Amazon is expected to bring 25,000 new jobs to the region, which alone will create soaring demand for new apartments and condos, and new retail, said United Bank’s Reynolds.

“It’s going to stimulate job growth and real estate and it’s going to diversify us away from a reliance on government contracting,” Reynolds said.

Reynolds said that he also anticipates United making plenty of mortgage loans over the next several years.

“This will be impactful as an attractive place to come live and build a career,” he said.

Amazon’s presence should also help spur business lending opportunities, which could be created by everything from new restaurants to electricians who are working on construction jobs, said Ronald Paul, chairman and CEO of the $8.1 billion-asset Eagle Bancorp in Bethesda, Md., which has nine branches in northern Virginia.

“It’s going to have a trickle-down effect to so many areas, not just commercial real estate,” he said.

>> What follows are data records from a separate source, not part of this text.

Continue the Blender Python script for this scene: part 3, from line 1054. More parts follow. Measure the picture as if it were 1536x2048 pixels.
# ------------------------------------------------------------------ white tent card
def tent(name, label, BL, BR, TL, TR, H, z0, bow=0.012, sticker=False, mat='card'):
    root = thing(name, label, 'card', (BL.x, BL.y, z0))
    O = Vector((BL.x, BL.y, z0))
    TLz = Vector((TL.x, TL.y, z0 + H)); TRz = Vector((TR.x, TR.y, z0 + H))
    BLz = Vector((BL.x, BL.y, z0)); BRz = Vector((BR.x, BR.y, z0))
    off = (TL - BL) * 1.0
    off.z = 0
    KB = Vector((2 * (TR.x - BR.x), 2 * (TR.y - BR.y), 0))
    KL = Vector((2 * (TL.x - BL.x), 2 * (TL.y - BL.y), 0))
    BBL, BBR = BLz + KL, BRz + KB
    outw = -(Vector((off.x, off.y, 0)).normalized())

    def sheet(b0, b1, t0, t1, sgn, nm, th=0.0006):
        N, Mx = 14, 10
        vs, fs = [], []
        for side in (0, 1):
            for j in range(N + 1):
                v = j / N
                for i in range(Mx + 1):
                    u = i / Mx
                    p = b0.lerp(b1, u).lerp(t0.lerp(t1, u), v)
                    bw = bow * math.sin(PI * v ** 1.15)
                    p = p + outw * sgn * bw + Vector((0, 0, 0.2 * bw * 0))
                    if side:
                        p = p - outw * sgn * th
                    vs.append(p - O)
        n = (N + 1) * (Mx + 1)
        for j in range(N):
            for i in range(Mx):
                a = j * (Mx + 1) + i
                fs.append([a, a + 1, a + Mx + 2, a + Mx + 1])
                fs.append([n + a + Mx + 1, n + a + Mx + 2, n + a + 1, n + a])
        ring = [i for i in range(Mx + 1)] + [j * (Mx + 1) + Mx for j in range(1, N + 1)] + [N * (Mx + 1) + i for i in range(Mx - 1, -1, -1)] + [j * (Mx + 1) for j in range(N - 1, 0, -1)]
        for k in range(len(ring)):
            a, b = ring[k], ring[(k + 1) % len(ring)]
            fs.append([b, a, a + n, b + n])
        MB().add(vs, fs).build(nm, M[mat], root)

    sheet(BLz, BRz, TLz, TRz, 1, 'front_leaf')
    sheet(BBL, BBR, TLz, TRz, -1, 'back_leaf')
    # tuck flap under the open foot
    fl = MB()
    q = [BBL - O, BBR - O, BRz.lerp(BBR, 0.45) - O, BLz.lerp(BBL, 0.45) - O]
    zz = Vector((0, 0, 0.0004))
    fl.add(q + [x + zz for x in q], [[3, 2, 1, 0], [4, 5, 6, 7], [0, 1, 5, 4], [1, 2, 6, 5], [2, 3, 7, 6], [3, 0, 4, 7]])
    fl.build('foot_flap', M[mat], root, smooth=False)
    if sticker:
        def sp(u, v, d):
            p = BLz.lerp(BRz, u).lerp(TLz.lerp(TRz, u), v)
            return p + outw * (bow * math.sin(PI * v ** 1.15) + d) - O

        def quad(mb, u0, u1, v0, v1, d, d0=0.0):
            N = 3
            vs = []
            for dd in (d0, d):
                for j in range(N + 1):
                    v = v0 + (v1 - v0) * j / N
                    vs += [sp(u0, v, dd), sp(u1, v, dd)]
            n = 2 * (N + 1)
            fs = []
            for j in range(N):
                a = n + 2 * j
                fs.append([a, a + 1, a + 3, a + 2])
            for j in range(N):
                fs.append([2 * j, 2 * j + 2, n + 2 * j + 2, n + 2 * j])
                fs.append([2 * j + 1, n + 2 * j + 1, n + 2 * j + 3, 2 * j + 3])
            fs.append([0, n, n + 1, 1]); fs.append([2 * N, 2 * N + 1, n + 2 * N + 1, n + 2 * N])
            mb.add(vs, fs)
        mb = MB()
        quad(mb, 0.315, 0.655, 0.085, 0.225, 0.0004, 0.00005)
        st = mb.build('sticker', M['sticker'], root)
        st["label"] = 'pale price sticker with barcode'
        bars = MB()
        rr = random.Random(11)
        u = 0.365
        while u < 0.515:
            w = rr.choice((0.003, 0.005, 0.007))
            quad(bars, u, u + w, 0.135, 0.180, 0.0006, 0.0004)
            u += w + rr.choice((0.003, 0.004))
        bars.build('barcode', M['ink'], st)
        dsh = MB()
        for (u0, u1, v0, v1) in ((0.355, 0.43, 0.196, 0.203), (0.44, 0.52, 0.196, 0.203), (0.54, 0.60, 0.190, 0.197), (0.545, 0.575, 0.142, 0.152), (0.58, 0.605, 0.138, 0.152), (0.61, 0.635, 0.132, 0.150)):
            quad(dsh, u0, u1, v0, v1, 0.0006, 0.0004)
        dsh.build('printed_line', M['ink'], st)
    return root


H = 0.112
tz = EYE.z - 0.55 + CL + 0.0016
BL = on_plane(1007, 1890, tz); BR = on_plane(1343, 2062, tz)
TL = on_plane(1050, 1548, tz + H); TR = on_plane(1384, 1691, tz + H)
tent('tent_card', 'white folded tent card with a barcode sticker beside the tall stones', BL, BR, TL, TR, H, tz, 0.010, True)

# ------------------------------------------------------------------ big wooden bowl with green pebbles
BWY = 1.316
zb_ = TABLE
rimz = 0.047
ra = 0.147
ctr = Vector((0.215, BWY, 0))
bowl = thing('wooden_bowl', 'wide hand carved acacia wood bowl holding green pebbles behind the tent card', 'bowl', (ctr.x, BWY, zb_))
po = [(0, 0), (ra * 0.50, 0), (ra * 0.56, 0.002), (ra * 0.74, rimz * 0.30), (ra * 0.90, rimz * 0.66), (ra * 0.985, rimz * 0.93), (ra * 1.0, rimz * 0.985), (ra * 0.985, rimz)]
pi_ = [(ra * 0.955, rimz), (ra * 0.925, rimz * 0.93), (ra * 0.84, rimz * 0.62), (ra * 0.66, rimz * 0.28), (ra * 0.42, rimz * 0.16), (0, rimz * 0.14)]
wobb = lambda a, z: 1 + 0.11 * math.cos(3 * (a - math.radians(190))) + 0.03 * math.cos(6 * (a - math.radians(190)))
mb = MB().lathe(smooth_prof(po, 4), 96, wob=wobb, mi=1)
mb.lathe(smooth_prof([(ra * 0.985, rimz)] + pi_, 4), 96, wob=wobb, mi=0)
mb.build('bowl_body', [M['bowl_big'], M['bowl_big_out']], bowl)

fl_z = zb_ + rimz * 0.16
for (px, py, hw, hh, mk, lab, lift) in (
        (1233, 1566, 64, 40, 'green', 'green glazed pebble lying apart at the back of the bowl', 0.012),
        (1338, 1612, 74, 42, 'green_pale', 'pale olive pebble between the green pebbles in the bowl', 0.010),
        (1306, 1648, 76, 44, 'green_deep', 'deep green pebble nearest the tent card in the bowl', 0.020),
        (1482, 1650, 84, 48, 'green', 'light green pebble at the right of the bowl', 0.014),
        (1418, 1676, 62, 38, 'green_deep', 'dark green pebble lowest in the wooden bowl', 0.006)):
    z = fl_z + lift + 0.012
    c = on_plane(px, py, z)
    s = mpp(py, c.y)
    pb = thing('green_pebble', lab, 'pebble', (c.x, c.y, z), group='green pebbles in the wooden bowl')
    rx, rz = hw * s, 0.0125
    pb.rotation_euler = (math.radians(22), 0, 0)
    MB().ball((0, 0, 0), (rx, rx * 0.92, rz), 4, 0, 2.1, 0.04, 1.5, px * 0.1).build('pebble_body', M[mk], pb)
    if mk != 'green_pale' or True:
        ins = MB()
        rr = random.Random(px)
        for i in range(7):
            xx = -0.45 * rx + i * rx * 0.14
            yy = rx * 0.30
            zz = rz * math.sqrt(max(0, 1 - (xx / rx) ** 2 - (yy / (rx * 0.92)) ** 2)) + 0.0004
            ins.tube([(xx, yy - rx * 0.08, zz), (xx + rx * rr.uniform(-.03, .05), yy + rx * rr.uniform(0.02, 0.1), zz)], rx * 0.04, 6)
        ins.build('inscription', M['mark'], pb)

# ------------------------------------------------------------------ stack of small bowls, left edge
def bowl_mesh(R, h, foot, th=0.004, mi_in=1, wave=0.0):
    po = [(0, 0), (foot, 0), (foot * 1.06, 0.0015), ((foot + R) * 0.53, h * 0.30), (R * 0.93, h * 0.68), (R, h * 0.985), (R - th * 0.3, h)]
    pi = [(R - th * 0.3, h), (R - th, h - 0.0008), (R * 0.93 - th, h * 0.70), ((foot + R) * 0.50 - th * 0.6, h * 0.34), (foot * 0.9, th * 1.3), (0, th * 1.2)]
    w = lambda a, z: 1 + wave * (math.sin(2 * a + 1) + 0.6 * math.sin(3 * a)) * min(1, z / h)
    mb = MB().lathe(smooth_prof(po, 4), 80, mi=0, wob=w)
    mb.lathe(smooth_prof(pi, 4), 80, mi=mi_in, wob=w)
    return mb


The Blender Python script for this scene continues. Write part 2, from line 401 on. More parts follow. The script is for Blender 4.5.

At this point, though, commercial real estate lending, especially for office building renovations, is probably the best opportunity for banks in New York and northern Virginia, said Paul Leonard, a managing consultant at real estate data provider CoStar Group. The office vacancy rate last month was 17.7% in Crystal City and 16.4% in northwestern Queens (which includes Long Island City); the national average was 9.9%.

Crystal City, which is being renamed National Landing, has a surplus of outdated office buildings that were built in the 1960s and 1970s. The area was hit hard by the U.S. military’s Base Realignment and Closure process, which led to an exodus of defense contractors. The office vacancy rate peaked at 33% in 2014, though it has since dropped.

Amazon reached an agreement with JBG Smith, a real estate investment trust, to lease 500,000 square feet in some of its older buildings in Crystal City, according to CoStar Group. JBG Smith plans to renovate those for Amazon and sell additional parcels in the area for new construction.

In Long Island City, Amazon is eyeing several properties that it could use or renovate for office space, including The Factory, a former 1.1 million-square-foot Macy’s furniture warehouse that is about 33% vacant, Leonard said.

In the near term, Amazon has found a home in a prominent office tower that now houses 1,100 Citigroup employees. Citi is shifting the workers to new space to make room for Amazon.

“Given what it would mean to New York and Long Island City to have Amazon establish a significant presence here, we want to do our part to make this possible,” CEO Michael Corbat said in a Tuesday press release.

The Long Island City housing market is also set for big changes, as its current occupancy rate is about 98.2%, according to the real estate data provider Yardi Matrix. New units will need to be developed to handle the 25,000 new employees that Amazon will bring, according to a Yardi Matrix report.